All her life, Katherine Keith has hungered for remote, wild places that fill her soul with freedom and peace. Her travels take her across America, but it is in the vast and rugged landscape of Alaska that she finds her true home. Alaska is known as a place where people disappear—at least a couple thousand go missing each year. But the same vast and rugged landscape that contributed to so many people being lost is precisely what has gotten her found.
She and her husband build a log cabin miles away from the nearest road and create a life of love. An idyllic existence, but with isolation and brutal living conditions can also come heartbreak. Chopping wood and hauling water are not just parts of a Zen proverb but a requirement for survival. Keith experiences tragic loss and must push on, with her infant daughter, alone in the Alaskan backcountry.
Long-distance dog sledding opens a door to a new existence. Racing across the state of Alaska offers the best of all worlds by combining raw wilderness with solitude and athleticism. The Iditarod Trail Sled Dog Race, the “Last Great Race on Earth,” remains a true test of character and offers the opportunity to intimately explore the frontier that she has come to love.
With every thousand miles of winter trail traversed in total solitude, she confronts challenges that awaken internal demons, summoning all the inner grief and rage that lies dormant.
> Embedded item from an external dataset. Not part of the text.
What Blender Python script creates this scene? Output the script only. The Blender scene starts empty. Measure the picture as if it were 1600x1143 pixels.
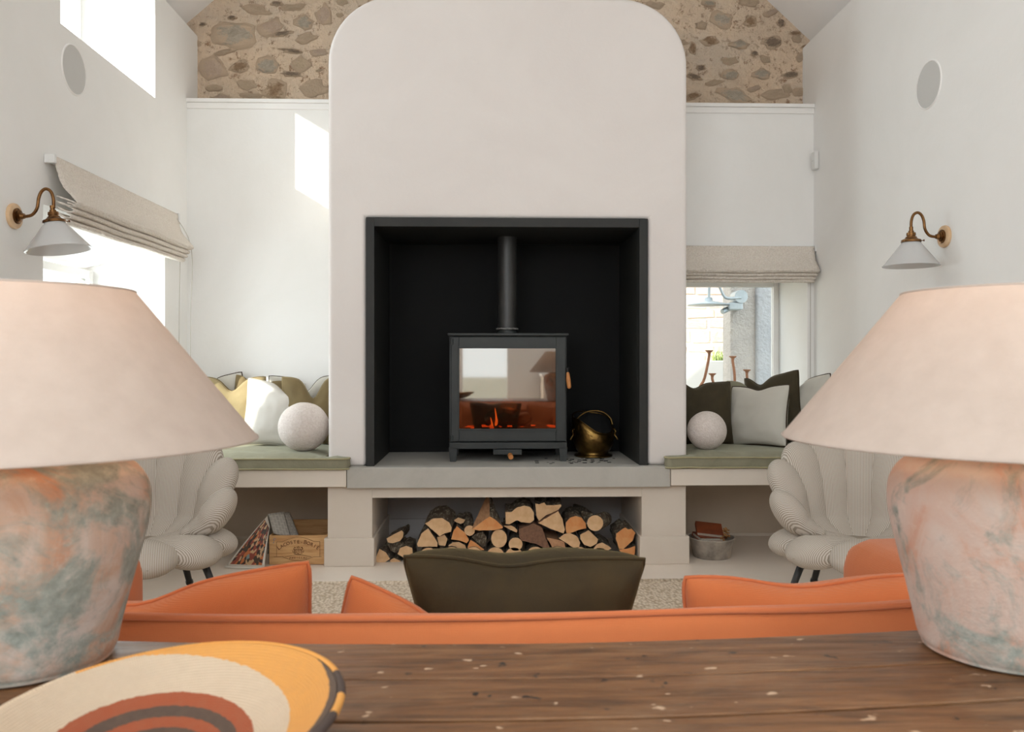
import bpy, bmesh, math, random
from mathutils import Vector, Matrix, Euler, noise
random.seed(7)
PI = math.pi
scene = bpy.context.scene
COL = scene.collection

# ------------------------------------------------------------------ camera, world, sun, area lights, exposure
FPX, CAMZ, YAW = 1300.0, 1.09, math.atan(38 / 1300)
cam_d = bpy.data.cameras.new('camera')
cam_d.sensor_width = 36
cam_d.lens = FPX / 1600 * 36
cam_d.shift_y = -7.5 / 1600
cam_d.clip_start = 0.02
cam = bpy.data.objects.new('camera', cam_d)
cam.location = (0, 0, CAMZ)
cam.rotation_euler = (PI / 2, 0, -YAW)
cam_d.dof.use_dof = True
cam_d.dof.focus_distance = 4.4
cam_d.dof.aperture_fstop = 8.5
COL.objects.link(cam)
scene.camera = cam

world = bpy.data.worlds.new('sky')
scene.world = world
world.use_nodes = True
wbg = world.node_tree.nodes['Background']
wbg.inputs['Color'].default_value = (0.86, 0.93, 1.0, 1)
wbg.inputs['Strength'].default_value = 3.2

def lamp(name, kind, loc, direction, energy, color, size=None, size_y=None, spread=None, angle=None):
    d = bpy.data.lights.new(name, kind)
    d.energy = energy
    d.color = color
    if kind == 'AREA':
        d.shape = 'RECTANGLE'; d.size = size; d.size_y = size_y
        if spread: d.spread = spread
    if angle: d.angle = angle
    o = bpy.data.objects.new(name, d)
    o.location = loc
    o.rotation_euler = Vector(direction).to_track_quat('-Z', 'Y').to_euler()
    COL.objects.link(o)
    return o

SUN_DIR = (0.66, 0.49, -0.395)
lamp('sun', 'SUN', (-6, -4, 6), SUN_DIR, 7.5, (1.0, 0.93, 0.82), angle=math.radians(0.6))
lamp('rear_gable_fill', 'AREA', (-0.3, -2.35, 2.9), (0.05, 1, -0.28), 48, (0.89, 0.95, 1.0), 2.9, 1.5)  # added fill light, no glazing in the gable behind it
lamp('rear_side_fill', 'AREA', (-1.72, -0.6, 1.9), (1, 0.25, -0.1), 54, (0.89, 0.95, 1.0), 2.2, 1.2)  # added fill from the left, the wall here has no window
lamp('rear_right_fill', 'AREA', (1.9, -0.6, 2.0), (-1, 0.45, 0.0), 17, (0.89, 0.95, 1.0), 2.0, 1.2)  # weaker fill added on the right, in front of blank wall
lamp('left_window_daylight', 'AREA', (-2.36, 4.38, 1.25), (1, -0.25, -0.02), 17, (0.88, 0.94, 1.0), 0.8, 0.75)
lamp('high_window_daylight', 'AREA', (-2.40, 4.15, 2.98), (1, -0.3, -0.25), 8, (0.88, 0.94, 1.0), 0.9, 0.75)

scene.view_settings.view_transform = 'Standard'
scene.view_settings.look = 'None'
scene.view_settings.gamma = 1.0
scene.view_settings.use_curve_mapping = False
scene.view_settings.exposure = 0.0
scene.cycles.max_bounces = 10
scene.cycles.diffuse_bounces = 6
scene.cycles.transparent_max_bounces = 12
scene.cycles.sample_clamp_indirect = 6
scene.cycles.caustics_reflective = False
scene.cycles.caustics_refractive = False

# ------------------------------------------------------------------ helpers
def P(px, py, Y):
    """where a line of sight through a pixel of the photograph meets the depth Y"""
    u = (px - 800) / FPX; v = (564 - py) / FPX
    t = Y / (math.cos(YAW) - u * math.sin(YAW))
    return Vector((t * (math.sin(YAW) + u * math.cos(YAW)), Y, CAMZ + t * v))

def lin(c):
    out = []
    for x in c:
        x /= 255.0
        out.append(x / 12.92 if x <= 0.04045 else ((x + 0.055) / 1.055) ** 2.4)
    return (*out, 1)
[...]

In the tradition of Cheryl Strayed’s Wild and John Krakauer’s Into the Wild, Epic Solitude is the powerful and touching story of how one woman found her way—both despite and because of—the difficulties of living and racing in the remote wilderness.
Katherine Keith is a wilderness athlete, experience junkie, spiritual questor, long-distance dog musher, and mother to a teenage daughter and thirty-five dogs, living above the Arctic Circle in Kotzebue, Alaska. Professionally, and as a jack-of-all-trades survivalist, she is a small business owner, rural Alaska project director, energy engineer, commercial fisherman, and wellness advocate. Accomplishments such as completing six Ironman triathlons and five 1,000-mile dog sled races form the cornerstone of Katherine’s philosophy of generating grit through overcoming real-time obstacles. A never-ending dreamer, Katherine is currently pursuing climbing the seven tallest summits on every continent as a budding alpinist. Above all, she loves spending time star-gazing, chasing northern lights, and playing cribbage by the woodstove with Amelia at camp.
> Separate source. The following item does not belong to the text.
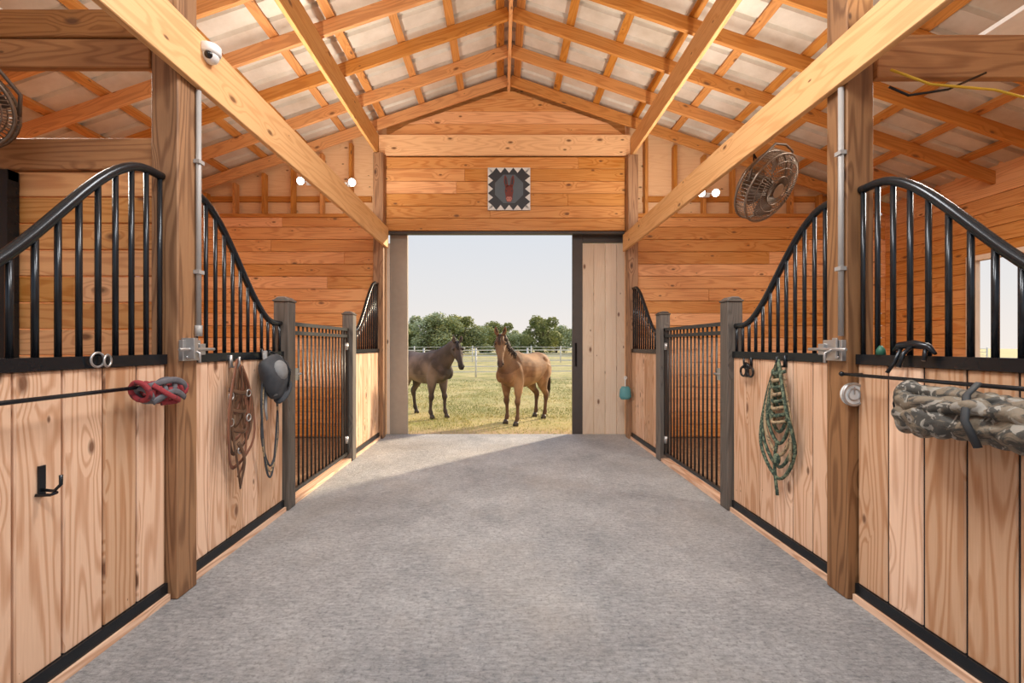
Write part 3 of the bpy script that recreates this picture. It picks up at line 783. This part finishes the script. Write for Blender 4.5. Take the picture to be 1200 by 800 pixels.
# trees
def treemesh(seed,H):
    rnd=random.Random(seed);a=Acc()
    a.sweep([(0,0,-.3),(.05,0,H*.25),(-.05,.1,H*.5),(0,0,H*.8)],[.22,.17,.12,.03],seg=8,mat=1)
    cl=[]
    for i in range(13):
        t=rnd.uniform(0,6.28);r=rnd.uniform(0,.34)*H;z=rnd.uniform(.12,.82)*H;rr=rnd.uniform(.14,.24)*H*(1.1-.4*z/H)
        c=V((math.cos(t)*r,math.sin(t)*r,z));cl.append((c,rr))
        a.sweep([(0,0,H*.15),tuple(c*.6+V((0,0,H*.05))),tuple(c)],[.09,.05,.02],seg=5,mat=1)
    for c,rr in cl:
        for k in range(420):
            d=V((rnd.gauss(0,1),rnd.gauss(0,1),rnd.gauss(0,1))).normalized()
            p=c+d*rr*rnd.uniform(.55,1.05)
            u=V((rnd.gauss(0,1),rnd.gauss(0,1),rnd.gauss(0,1))).normalized();w=u.orthogonal().normalized();s=rnd.uniform(.12,.24)
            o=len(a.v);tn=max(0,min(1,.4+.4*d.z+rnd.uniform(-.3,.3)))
            for q in (u*s,w*s*.7,-u*s,-w*s*.7): a.v.append(p+q);a.t.append(tn)
            a.f.append((o,o+1,o+2,o+3));a.uv+=[(0,0)]*4;a.m.append(0);a.sm.append(False)
    return a
tm=[]
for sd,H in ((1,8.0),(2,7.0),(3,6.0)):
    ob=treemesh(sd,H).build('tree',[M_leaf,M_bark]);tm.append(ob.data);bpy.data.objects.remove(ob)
rnd=random.Random(21)
x=-46
while x<46:
    y=rnd.uniform(66,92);ob=bpy.data.objects.new('tree',rnd.choice(tm));COL.objects.link(ob)
    s=rnd.uniform(.66,.96)
    ob.location=(x,y,gz(x,y)-.1);ob.rotation_euler=(0,0,rnd.uniform(0,6.28));ob.scale=(s*1.25,s*1.25,s)
    x+=rnd.uniform(1.5,2.6)
a=Acc();rnd=random.Random(4)
for i in range(60000):
    y=7.0+ (rnd.random()**1.7)*11.5;x=rnd.uniform(-.34*y-.6,.30*y+.6)
    if y<8.4 and rnd.random()>(y-6.9)/1.6: continue
    if noise.noise(V((x*.8,y*.8,0)))<-.12 and rnd.random()<.7: continue
    h=rnd.uniform(.018,.055);g=gz(x,y)-.01;t=rnd.uniform(0,6.28);w=.004+.0006*y
    dx,dy=math.cos(t)*w,math.sin(t)*w;lx,ly=rnd.uniform(-.03,.03),rnd.uniform(-.03,.03)
    o=len(a.v);tn=max(0,min(1,.5+.9*noise.noise(V((x*.6,y*.6,3)))+rnd.uniform(-.2,.2)))
    a.v+=[V((x-dx,y-dy,g)),V((x+dx,y+dy,g)),V((x+lx,y+ly,g+h))];a.t+=[tn]*3
    a.f.append((o,o+1,o+2));a.uv+=[(0,0)]*3;a.m.append(0);a.sm.append(False)
a.build('grass_tufts',M_blade)
# lights
w=bpy.data.worlds.new('World');scene.world=w;w.use_nodes=True;nt=w.node_tree
bg=nt.nodes['Background'];tc=N(nt,'ShaderNodeTexCoord').outputs['Generated']
sp=N(nt,'ShaderNodeSeparateXYZ');nt.links.new(tc,sp.inputs[0])
cr=N(nt,'ShaderNodeValToRGB');nt.links.new(sp.outputs[2],cr.inputs[0])
cr.color_ramp.elements[0].position=0;cr.color_ramp.elements[0].color=(.90,.83,.77,1)
cr.color_ramp.elements[1].position=.6;cr.color_ramp.elements[1].color=(.52,.65,.86,1)
el=cr.color_ramp.elements.new(.10);el.color=(.81,.79,.78,1)
el=cr.color_ramp.elements.new(.25);el.color=(.72,.75,.80,1)
nt.links.new(cr.outputs[0],bg.inputs[0]);bg.inputs[1].default_value=1.03
sd=bpy.data.lights.new('sun','SUN');sd.energy=6.5;sd.angle=math.radians(3);sd.color=(1,.80,.55)
so=bpy.data.objects.new('sun',sd);COL.objects.link(so);so.location=(20,12,10)
sv=V((math.sin(math.radians(46))*.93,math.cos(math.radians(46))*.93,.35))
so.rotation_euler=sv.to_track_quat('Z','Y').to_euler()
def fill_lamp(name,loc,sx,sy,en,col,up=False):  # added fill lamp with invented housing, kept unseen, to brighten the interior
    e=empty(name,loc)
    a=Acc();z0,z1=(-.03,-.006) if up else (.006,.035);a.box(-sx/2-.02,sx/2+.02,-sy/2-.02,sy/2+.02,z0,z1);a.build('fill_housing',M_white,e)
    l=bpy.data.lights.new('fill_area','AREA');l.shape='RECTANGLE';l.size=sx;l.size_y=sy;l.energy=en;l.color=col
    lo=bpy.data.objects.new('fill_area',l);COL.objects.link(lo);lo.parent=e
    if up: lo.rotation_euler=(math.pi,0,0)
for x,z in ((-1.73,3.04),(1.85,2.945)):  # uplights added behind the headers, unseen, to brighten the roof underside
    fill_lamp('fill_uplight',(x,4.05,z),.06,3.1,46,(1,.92,.80),True)
    fill_lamp('fill_uplight',(x,.9,z),.06,2.2,38,(1,.92,.80),True)
for y in (2.3,.3): fill_lamp('fill_downlight',(RX,y,3.95),1.2,.5,78,(1,.97,.93))  # added fill above the view, brightens aisle floor and stall fronts
for x in (-3.6,3.7): fill_lamp('fill_downlight',(x,2.75,3.35),1.0,.4,66,(1,.93,.82))  # added fill over the stalls, out of view, brightens the far siding
# camera
cd=bpy.data.cameras.new('camera');cam=bpy.data.objects.new('camera',cd);COL.objects.link(cam)
cd.sensor_width=36;cd.lens=15;cd.clip_start=.02;cd.clip_end=1000
cam.location=(0,0,CZ);cam.rotation_euler=(math.pi/2,0,0)
cd.shift_x=.01;cd.shift_y=.004
scene.camera=cam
A stage and voice actor, Sarah Mollo-Christensen received her BA from Dartmouth College and graduated from the Atlantic Theater Company's Acting Conservatory in New York City. As an actress, she has appeared on prestigious regional stages, including the Folger Shakespeare Theatre in Washington DC. Sarah enjoys finding the humor and depth in the stories she narrates, and according to AudioFile magazine, "hits the awkward moments and the sweet with equal sensitivity." In addition to audiobooks, her narration can be heard on several episodes of public radio's This American Life.